'''

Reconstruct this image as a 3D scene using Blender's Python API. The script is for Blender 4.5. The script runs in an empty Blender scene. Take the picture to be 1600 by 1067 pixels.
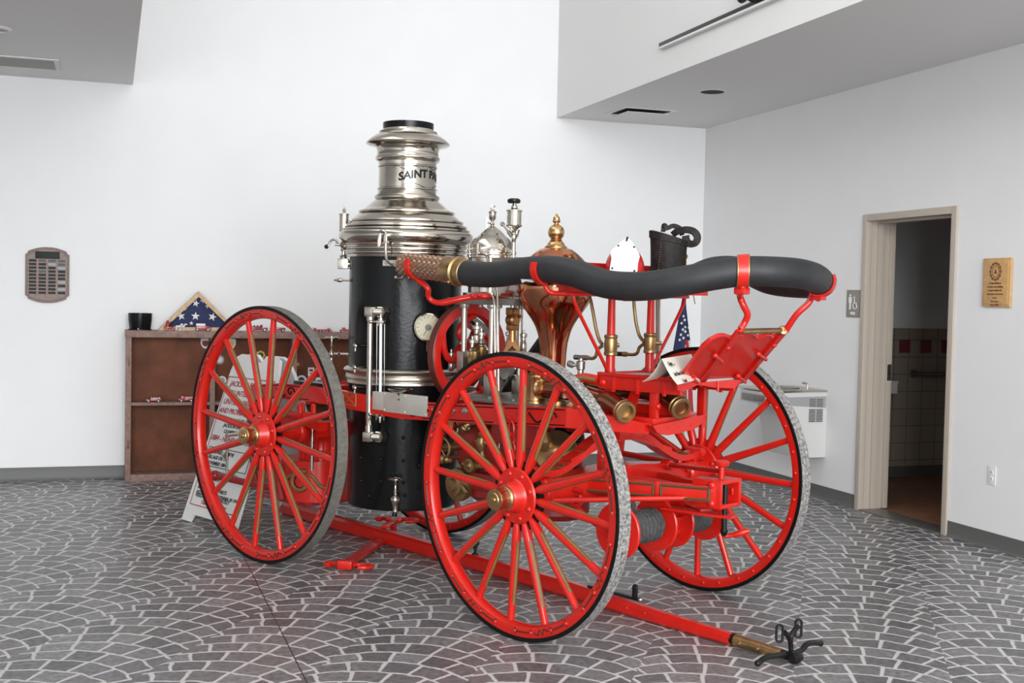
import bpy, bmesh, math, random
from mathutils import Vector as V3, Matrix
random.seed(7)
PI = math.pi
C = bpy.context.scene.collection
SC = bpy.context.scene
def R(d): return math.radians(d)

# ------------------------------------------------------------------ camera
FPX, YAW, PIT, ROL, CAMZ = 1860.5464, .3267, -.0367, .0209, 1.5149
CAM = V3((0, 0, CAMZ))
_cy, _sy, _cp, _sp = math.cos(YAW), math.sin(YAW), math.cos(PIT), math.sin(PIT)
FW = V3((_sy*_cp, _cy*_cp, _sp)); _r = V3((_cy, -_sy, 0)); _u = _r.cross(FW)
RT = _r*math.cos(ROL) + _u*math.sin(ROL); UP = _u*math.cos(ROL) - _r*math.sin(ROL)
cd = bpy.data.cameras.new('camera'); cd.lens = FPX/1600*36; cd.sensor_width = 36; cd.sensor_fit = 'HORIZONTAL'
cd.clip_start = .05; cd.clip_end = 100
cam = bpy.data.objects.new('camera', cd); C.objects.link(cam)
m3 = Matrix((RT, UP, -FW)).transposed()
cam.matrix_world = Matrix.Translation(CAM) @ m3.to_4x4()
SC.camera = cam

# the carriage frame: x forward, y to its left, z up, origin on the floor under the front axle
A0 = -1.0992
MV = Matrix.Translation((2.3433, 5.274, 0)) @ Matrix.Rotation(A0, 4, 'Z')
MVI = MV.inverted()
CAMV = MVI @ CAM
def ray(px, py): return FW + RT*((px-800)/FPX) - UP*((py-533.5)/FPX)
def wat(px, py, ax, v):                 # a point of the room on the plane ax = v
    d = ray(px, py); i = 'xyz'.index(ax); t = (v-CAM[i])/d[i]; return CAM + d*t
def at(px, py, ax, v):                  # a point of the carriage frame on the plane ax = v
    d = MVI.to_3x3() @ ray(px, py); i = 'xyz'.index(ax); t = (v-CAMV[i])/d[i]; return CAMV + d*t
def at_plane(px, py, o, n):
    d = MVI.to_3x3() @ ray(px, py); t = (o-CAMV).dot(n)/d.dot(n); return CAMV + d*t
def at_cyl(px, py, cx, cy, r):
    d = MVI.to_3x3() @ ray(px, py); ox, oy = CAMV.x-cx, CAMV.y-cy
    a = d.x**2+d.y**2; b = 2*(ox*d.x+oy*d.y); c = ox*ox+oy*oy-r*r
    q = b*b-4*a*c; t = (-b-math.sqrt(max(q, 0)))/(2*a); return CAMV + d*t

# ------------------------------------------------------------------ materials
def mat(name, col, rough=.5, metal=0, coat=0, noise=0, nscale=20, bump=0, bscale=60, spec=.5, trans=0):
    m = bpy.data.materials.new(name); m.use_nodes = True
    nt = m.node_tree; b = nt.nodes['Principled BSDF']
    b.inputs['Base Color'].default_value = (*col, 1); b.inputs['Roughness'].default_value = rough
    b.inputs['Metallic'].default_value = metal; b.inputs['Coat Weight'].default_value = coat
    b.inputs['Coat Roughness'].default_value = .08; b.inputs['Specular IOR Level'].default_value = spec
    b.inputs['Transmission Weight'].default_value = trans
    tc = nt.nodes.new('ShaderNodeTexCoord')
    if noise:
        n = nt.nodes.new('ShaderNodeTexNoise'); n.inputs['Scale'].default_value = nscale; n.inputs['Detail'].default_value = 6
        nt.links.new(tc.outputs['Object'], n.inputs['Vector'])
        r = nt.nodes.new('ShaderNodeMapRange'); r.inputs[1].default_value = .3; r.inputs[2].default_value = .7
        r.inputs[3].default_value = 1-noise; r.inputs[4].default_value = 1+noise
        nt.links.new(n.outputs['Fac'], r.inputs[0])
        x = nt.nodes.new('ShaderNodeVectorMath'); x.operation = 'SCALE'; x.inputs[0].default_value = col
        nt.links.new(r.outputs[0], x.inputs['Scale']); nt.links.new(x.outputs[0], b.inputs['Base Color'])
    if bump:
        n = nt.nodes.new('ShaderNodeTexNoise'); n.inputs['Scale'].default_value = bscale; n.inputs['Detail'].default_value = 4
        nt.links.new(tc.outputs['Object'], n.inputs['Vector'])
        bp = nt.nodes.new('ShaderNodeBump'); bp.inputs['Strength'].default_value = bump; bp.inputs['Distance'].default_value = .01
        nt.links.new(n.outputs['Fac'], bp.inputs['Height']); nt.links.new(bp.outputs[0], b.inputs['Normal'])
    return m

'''

● Problem description:
Restate the data word for word from its first line through the line with "def R(d): return math.radians(d)", leaving out any picture along the way.

● Task result:
Reconstruct this image as a 3D scene using Blender's Python API. The script is for Blender 4.5. The script runs in an empty Blender scene. Take the picture to be 1600 by 1067 pixels.
import bpy, bmesh, math, random
from mathutils import Vector as V3, Matrix
random.seed(7)
PI = math.pi
C = bpy.context.scene.collection
SC = bpy.context.scene
def R(d): return math.radians(d)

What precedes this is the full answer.